Winston Groom, a historian and novelist best known for writing "Forrest Gump," tackles the earlier of the battles – the first "great and terrible" one of the war – in Shiloh 1862. He devotes little attention to politics, but instead focuses on military strategy, the civilians affected by the battle (including a memorable little girl stunned by soldiers in her midst) and the combatants themselves. Not just the ones with stripes, although they get plenty of attention, but also those with nothing more than shoes and the clothes on their backs, or even less than that.
Ulysses Grant is the most fascinating character here. Before he was the rock upon which Lincoln built victory, before he served as president for eight years, before a grand tomb was erected in his honor (yes, that tomb, in which no one is actually buried), Grant was a failure. Not to mention a reputed souse of the highest order, a poor dresser ("the most unmilitary looking officer in the army"), and a most unlikely leader of men.
There are plenty of other characters too, from William Tecumseh Sherman (thought to be mad, and with good reason) to connivers and politicians to a high-profile Confederate general who looked like the spitting image of comic actor Jonah Hill and would lose his life to a bullet, but not on the battlefield. Full of evocative stories – plus helpful maps and fascinating photos – "Shiloh 1862" is the perfect Civil War battle book for those who don't read Civil War battle books.

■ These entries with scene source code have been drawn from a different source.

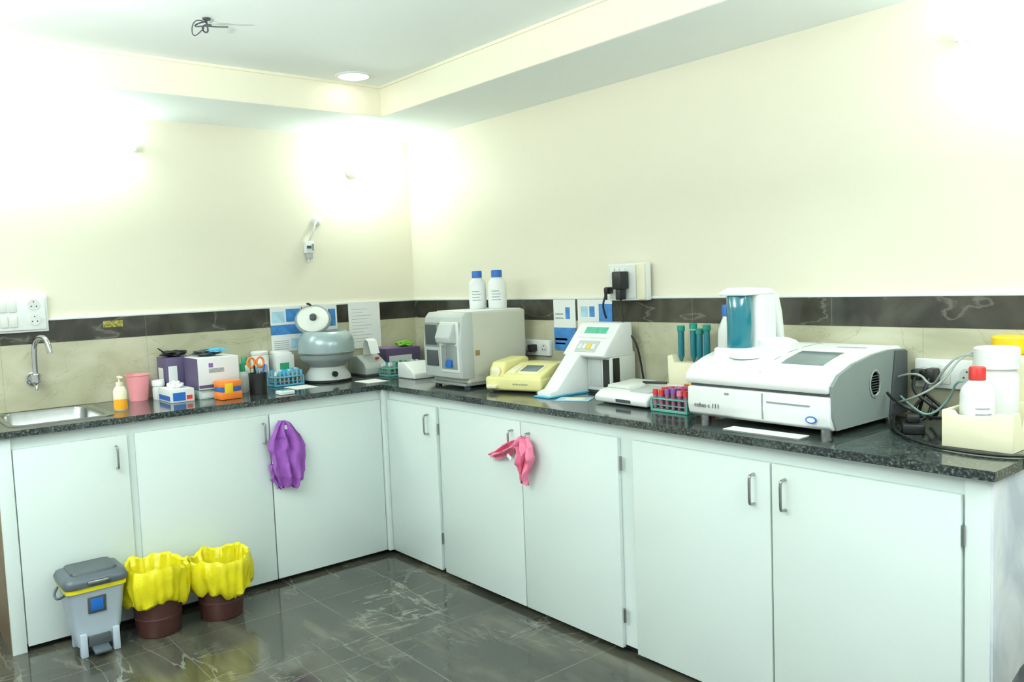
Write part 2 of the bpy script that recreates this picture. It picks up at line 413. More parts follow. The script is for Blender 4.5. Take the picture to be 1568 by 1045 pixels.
poster('wall_poster',-.905,-.73,1.02,1.255,'x',[(.0,1,.38,.6,PBLUE),(.05,.45,.65,.9,PLBLUE),(.5,.96,.66,.95,PBLUE),(.62,.95,.06,.28,PLBLUE)]+tl)
poster('wall_poster',-.725,-.52,1.02,1.255,'x',[(.1,.45,.6,.92,PBLUE),(.5,.7,.62,.9,PLBLUE),(.74,.95,.5,.9,PBLUE),(.0,1,.35,.42,PBLUE)]+tl)
poster('notice_paper',-.45,-.25,1.0,1.26,'x',[(.1,.45+.4*((i*7)%3)/3,.14+.07*i,.148+.07*i,PGREY) for i in range(11)],off=.016)
poster('wall_brochure',1.235,1.385,1.01,1.25,'y',[(.0,1,.0,.45,PBLUE),(.55,.75,.62,.85,PBLUE),(.05,.6,.2,.24,PAPER),(.05,.5,.12,.15,PAPER),(.08,.45,.7,.73,PGREY),(.08,.45,.62,.65,PGREY)])
poster('wall_brochure',1.40,1.62,1.04,1.25,'y',[(.62,1,.0,.9,PBLUE),(.1,.3,.62,.85,PLBLUE),(.35,.5,.62,.85,PBLUE)]+[(.08,.5,.1+.07*i,.12+.07*i,PGREY) for i in range(6)])
def socket_plate(name,x0,x1,z0,z1,d=.02):
    g=G(name); box(g,'plate',x0,x1,-.0125-d,-.0125,z0,z1,WHITE,.004)
    n=max(1,int((x1-x0)/.06))
    for i in range(n):
        xc=x0+(i+.5)*(x1-x0)/n
        if i%2==0:
            cyl(g,'socket_%d'%i,(xc,-.0125-d+.001,(z0+z1)/2),.022,.004,OFFW,rot=(math.pi/2,0,0))
            for k,(a,b) in enumerate(((0,.011),(-.009,-.007),(.009,-.007))): cyl(g,'hole_%d_%d'%(i,k),(xc+a,-.0125-d-.003,(z0+z1)/2+b),.003,.001,DGREY,rot=(math.pi/2,0,0),n=8)
        else: box(g,'switch_%d'%i,xc-.015,xc+.015,-.0125-d-.005,-.0125-d,z0+.015,z1-.015,OFFW,.002)
    return g
g=socket_plate('wall_socket',.99,1.215,.98,1.055)
box(g,'plug',1.10,1.13,-.075,-.034,1.0,1.035,BLACK,.005)
tube(g,'plug_cable',[(1.115,-.07,1.015),(1.115,-.10,1.0),(1.13,-.10,.95),(1.14,-.07,.90)],.004,BLACK)
g=socket_plate('wall_socket',2.95,3.14,.965,1.055)
box(g,'plug',3.0,3.03,-.08,-.034,.985,1.03,BLACK,.006)
tube(g,'plug_cable',[(3.015,-.075,1.0),(3.02,-.11,.98),(3.0,-.10,.92),(2.985,-.09,.875)],.0055,BLACK)
box(g,'plug_2',2.955,2.985,-.075,-.034,.99,1.025,BLACK,.006)
tube(g,'plug_cable_2',[(2.97,-.07,1.0),(2.975,-.12,.97),(3.04,-.13,.93),(3.06,-.10,.90),(3.02,-.08,.875)],.0055,BLACK)
g=G('wall_socket_box')
box(g,'housing',1.635,1.85,-.05,-.016,1.245,1.405,WHITE,.005)
box(g,'faceplate',1.645,1.80,-.056,-.05,1.255,1.395,OFFW,.003)
box(g,'side_module',1.805,1.85,-.06,-.05,1.25,1.40,mat('cream_socket_side','e6e1c6',.4),.003)
for i in range(3): box(g,'switch_%d'%i,1.655+i*.03,1.678+i*.03,-.06,-.056,1.35,1.385,WHITE,.002)
cyl(g,'socket',(1.67,-.056,1.30),.02,.004,WHITE,rot=(math.pi/2,0,0))
g=G('power_adapter')
box(g,'brick',1.715,1.765,-.115,-.060,1.295,1.37,BLACK,.006)
box(g,'nose',1.725,1.752,-.105,-.065,1.25,1.30,BLACK,.004)
tube(g,'cable',[(1.738,-.085,1.255),(1.74,-.085,1.2),(1.75,-.08,1.12),(1.795,-.06,1.08),(1.80,-.03,.95),(1.81,-.03,.868)],.0045,BLACK)
g=G('power_plug')
box(g,'body',1.65,1.675,-.10,-.060,1.275,1.305,BLACK,.007)
tube(g,'cable',[(1.66,-.09,1.28),(1.655,-.11,1.24),(1.64,-.09,1.2),(1.635,-.07,1.17)],.0045,BLACK)
cyl(g,'strain_relief',(1.66,-.095,1.25),.007,.035,BLACK,n=12)

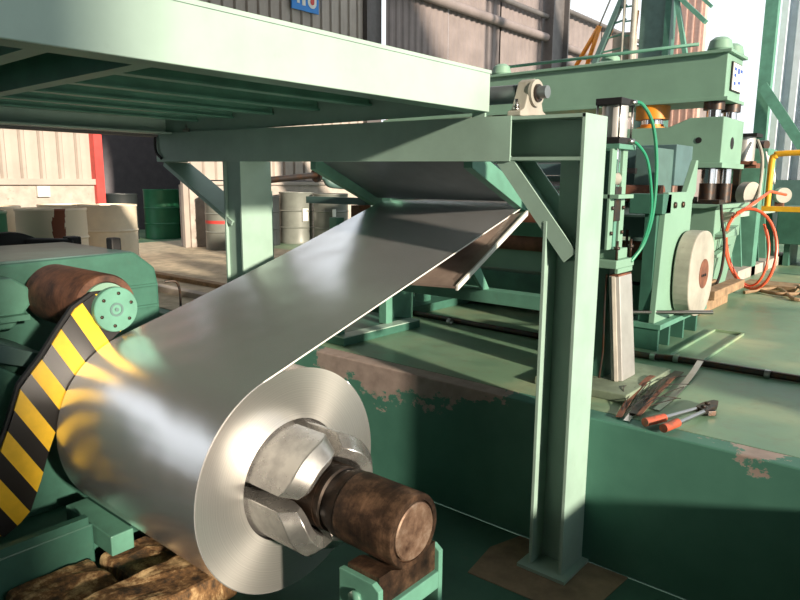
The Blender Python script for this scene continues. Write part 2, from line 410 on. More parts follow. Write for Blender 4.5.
# expanding mandrel
man = thing('mandrel', 'worn brown mandrel shaft with split shiny expander sleeve through the coil', 'shaft', (-1.7, CY, CZ - .25))
XH = -1.72
for q in range(4):
    a0 = R(81 + q * 90) + R(7); a1 = a0 + R(76); n = 14; v = []; f = []
    # section in (x, r): outer surface, chamfer, inner
    sec = [(XL + .1, .250), (XR - .02, .250), (XR + .01, .242), (XH - .050, .242), (XH, .190), (XH - .02, .152), (XH - .12, .134), (XL + .1, .134)]
    for i in range(n + 1):
        a_ = a0 + (a1 - a0) * i / n
        for (x, r) in sec:
            tp = 1.0
            x2 = x
            if x > XH - .08: x2 = x - .045 * abs(2 * i / n - 1) ** 4
            v.append((x2, CY + r * math.cos(a_), CZ + r * math.sin(a_)))
    k = len(sec)
    for i in range(n):
        for j in range(k): f.append((i * k + j, i * k + (j + 1) % k, (i + 1) * k + (j + 1) % k, (i + 1) * k + j))
    f.append(tuple(range(k))[::-1]); f.append(tuple(n * k + j for j in range(k)))
    m = MB(); m.add(v, f, True); m.build('expander_segment', 'machined', man, sharp=28, bevel=.003)
MB().cyl((XL, CY, CZ), (XH - .03, CY, CZ), .13, 40).build('core_shaft', 'mandreldark', man)
MB().lathe([(0, .128), (.06, .128), (.065, .118), (.10, .118), (.105, .132), (.15, .132)], (XH - .06, CY, CZ), (1, 0, 0), 48).build('collar', 'mandreldark', man)
MB().lathe([(0, .132), (.004, .135), (.268, .135), (.276, .131), (.276, .112), (.264, .110), (.264, .0)], (-1.635, CY, CZ), (1, 0, 0), 64, caps=False).build('shaft_end', 'mandrel', man)
MB().lathe([(0, .104), (.016, .104), (.021, .099), (.021, 0)], (-1.373, CY, CZ), (1, 0, 0), 64, caps=False).build('end_cap', 'tip', man)

# outboard support under the shaft end
sup = thing('outboard_support', 'green support bracket with rusty saddle under the mandrel end', 'bracket', (-1.45, 1.7, PZ))
SX0, SX1 = -1.555, -1.365
MB().prism([(SX0, -.25), (SX1 - .03, -.25), (SX1, -.27), (SX1, -.60), (SX0, -.60)], 'y', 1.52, 1.545).build('side_plate', 'green', sup, bevel=.004)
MB().prism([(SX0, -.25), (SX1 - .03, -.25), (SX1, -.27), (SX1, -.60), (SX0, -.60)], 'y', 1.86, 1.885).build('side_plate', 'green', sup, bevel=.004)
n = 16; out = [(1.545 + (1.86 - 1.545) * i / n, CZ - math.sqrt(max(.146 ** 2 - ((1.545 + (1.86 - 1.545) * i / n) - CY) ** 2, 0)) if abs((1.545 + (1.86 - 1.545) * i / n) - CY) < .13 else -.20) for i in range(n + 1)]
out = [(y, min(z, -.235)) for y, z in out]
MB().prism(out + [(1.86, -.35), (1.545, -.35)], 'x', SX0 + .02, SX1 - .02).build('saddle', 'mandrel', sup)
MB().box(SX0, SX1, 1.545, 1.86, -.42, -.35).build('crossbar', 'green', sup, bevel=.004)
MB().box(SX0 - .02, SX1 + .01, 1.5, 1.9, -.66, -.60).box(SX0 + .03, SX1 - .03, 1.58, 1.82, PZ, -.66).build('stand', 'green', sup, bevel=.005)
m = MB(); bolt(m, (-1.47, 1.52, -.33), (0, -1, 0), .03, .014); m.build('bolt', 'green', sup)

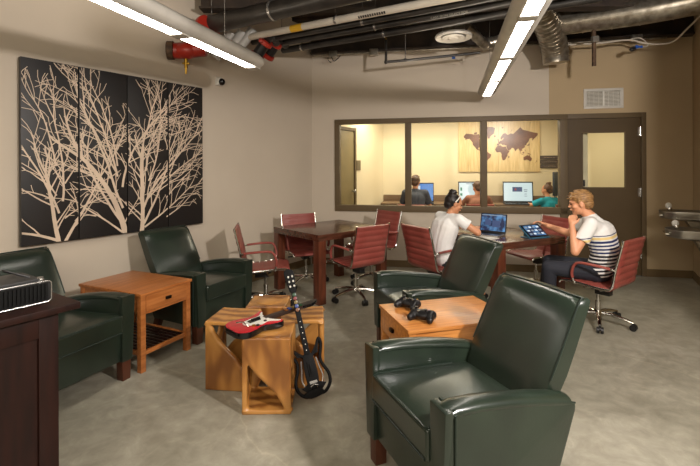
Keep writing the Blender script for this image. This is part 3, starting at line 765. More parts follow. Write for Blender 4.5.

Shiloh was the first mammoth rumble of the Civil War, and Antietam would be the third, just a few months later in September 1862. Historian Richard Slotkin's The Long Road to Antietam: How the Civil War Became a Revolution is a remarkable piece of work, an eye-opening double history of a battle and a war.
Slotkin is interested in wider themes than what happened on a single bloody day, although he devotes plenty of space to the Battle of Antietam itself. He sees Antietam as a turning point, a quasi-victory for the North that gave the president breathing room and turned the war into a slog, an "all-out war of subjugation" from the North's perspective.
The star here – and boy, would he think he deserved top billing – is a pipsqueak of a general named George McClellan who commanded the allegiance of virtually everyone under him and no one above him. Not only did he insult and ignore the president – he "incessantly schemed and conspired and politicked" – but he also thought he could do a better job at the top.
Amazingly, it appears that he and his allies actually gave a lot of though to the idea of deposing Lincoln, at least temporarily. This while McClellan, again and again, failed to fight, paralyzed by the fear of risking and losing.
And whom did he face on the other side? A white-haired gentleman by the name of Robert E. Lee.
How bad did it get in 1862? Consider how 9/11 ravaged the country's heart, and how many of us knew one of the victims or knew someone who did.
Then imagine an even larger toll in a much smaller United States. Sept. 17, 1862, the date of the Battle of Antietam, remains the bloodiest day in American history, with an estimated toll of 3,650 lives. That's worse than 9/11.
And in a nation 90 percent smaller than it is now, that number would multiply, again and again. The war, once thought to be a temporary inconvenience, had moved past "the point of no return," as Slotkin writes, and it was far from clear who would win.
But a single thing seemed more certain than ever: No one, from a little girl near a church called Shiloh to the president of the United States, could escape the elephants.
Randy Dotinga is a Monitor contributor.